The intersection design’s primary goal is balance: balancing the precious space between drivers coming from or going to Simonds Road, 100th Avenue Northeast, or Northeast 145th Street. And in a broader sense, it is also attempting to balance the City’s transportation goals and its environmental obligations.
Those environmental obligations are most specifically defined by a federal requirement to limit the space allotted to a ‘pollution-generating surface’ and to retain—as much as is practicable—the areas of a street that do not generate pollution.
The pollution-generating surface on 100th Avenue Northeast is every surface that vehicles touch and that convey the residue they leave behind—heavy metals from the exhaust, oil, gasoline, and, most lethally tire fragments.
Rain mixes with these pollutants and carries them into storm drains, which, drain into salmon-bearing streams before dumping into Lake Washington. Researchers have long suspected a chemical in those tire fragments have been quietly and efficiently killing Coho salmon in urban streams.

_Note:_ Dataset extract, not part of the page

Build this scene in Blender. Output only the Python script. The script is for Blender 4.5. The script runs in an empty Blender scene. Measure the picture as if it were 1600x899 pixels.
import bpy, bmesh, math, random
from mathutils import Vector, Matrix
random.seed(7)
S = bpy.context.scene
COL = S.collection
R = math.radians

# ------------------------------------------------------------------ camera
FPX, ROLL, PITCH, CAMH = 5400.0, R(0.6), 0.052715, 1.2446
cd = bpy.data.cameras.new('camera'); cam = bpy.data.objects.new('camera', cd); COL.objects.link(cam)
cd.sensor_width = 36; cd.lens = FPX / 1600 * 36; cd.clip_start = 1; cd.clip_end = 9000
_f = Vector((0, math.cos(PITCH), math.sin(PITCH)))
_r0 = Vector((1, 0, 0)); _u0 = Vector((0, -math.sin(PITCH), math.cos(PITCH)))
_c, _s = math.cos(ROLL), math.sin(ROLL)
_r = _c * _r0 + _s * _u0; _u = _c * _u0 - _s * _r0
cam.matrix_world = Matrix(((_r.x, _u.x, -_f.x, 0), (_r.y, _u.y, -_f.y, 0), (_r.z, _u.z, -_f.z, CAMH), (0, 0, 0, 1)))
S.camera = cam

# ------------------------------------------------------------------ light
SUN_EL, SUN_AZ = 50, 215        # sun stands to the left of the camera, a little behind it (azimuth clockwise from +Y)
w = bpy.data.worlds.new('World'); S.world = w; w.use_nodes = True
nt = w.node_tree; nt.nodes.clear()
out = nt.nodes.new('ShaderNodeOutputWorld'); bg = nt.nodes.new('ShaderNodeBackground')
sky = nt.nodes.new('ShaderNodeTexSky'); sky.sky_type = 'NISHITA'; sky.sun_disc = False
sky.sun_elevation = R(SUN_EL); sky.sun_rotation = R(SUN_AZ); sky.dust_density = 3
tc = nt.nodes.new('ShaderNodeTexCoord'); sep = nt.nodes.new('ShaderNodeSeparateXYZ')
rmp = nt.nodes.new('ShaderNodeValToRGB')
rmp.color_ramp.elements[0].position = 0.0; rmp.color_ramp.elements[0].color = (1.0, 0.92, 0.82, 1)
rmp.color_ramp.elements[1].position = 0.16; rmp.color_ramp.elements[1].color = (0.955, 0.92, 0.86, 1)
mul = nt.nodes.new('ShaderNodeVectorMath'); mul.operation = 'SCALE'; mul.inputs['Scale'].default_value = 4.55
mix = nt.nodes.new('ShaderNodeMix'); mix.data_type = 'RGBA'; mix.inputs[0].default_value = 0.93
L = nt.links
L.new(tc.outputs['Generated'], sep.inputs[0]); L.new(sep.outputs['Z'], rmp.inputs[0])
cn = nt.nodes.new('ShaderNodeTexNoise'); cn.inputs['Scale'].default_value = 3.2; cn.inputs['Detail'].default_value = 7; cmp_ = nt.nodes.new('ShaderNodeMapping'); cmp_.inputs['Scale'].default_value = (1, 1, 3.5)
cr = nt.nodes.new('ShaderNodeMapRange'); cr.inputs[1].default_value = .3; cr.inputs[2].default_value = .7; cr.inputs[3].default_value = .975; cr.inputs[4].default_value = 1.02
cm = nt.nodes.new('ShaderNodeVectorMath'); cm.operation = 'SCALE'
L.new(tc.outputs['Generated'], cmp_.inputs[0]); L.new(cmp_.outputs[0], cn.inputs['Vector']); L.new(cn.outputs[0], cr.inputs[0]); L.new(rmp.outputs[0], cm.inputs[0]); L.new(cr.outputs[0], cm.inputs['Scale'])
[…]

And in 2020, University of Washington researchers identified it. That discovery highlighted the importance of ensuring that street improvements maximize as much as is practicable the amount of space that does not generate pollution.
One good strategy to maximize ‘non-pollution generating space’ is to build an elevated median and plant pollutant-filtering trees in it. However, if the analysis had determined the space now occupied by the median would be necessary for the intersection’s ability to efficiently convey traffic through it, the project’s design team would have instead used that space for vehicles and found other ways of reducing pollution-generating space.
Analysis showed,(PDF, 1MB) however, that an extra full lane there is just not necessary. Here’s why: The through-lane between the Simonds Road intersection and Northeast 145th Street would never have to accommodate more than one lane of traffic at a time.
That’s because the traffic signal at Simonds Road—which the project upgraded and more efficiently coordinated with the traffic signal at Northeast 145th Street—will never allow both northbound lanes of traffic through the Simonds Road intersection at the same time.
As such, Kirkland’s traffic engineers believe the line of automobiles queued at a red light at Northeast 145th Street would rarely, if ever, extend so far to the south that it would block automobiles from entering the right-turning lane onto Northeast 145th Street. And just to be sure, they extended the right-turn-lane a few hundred feet to the south.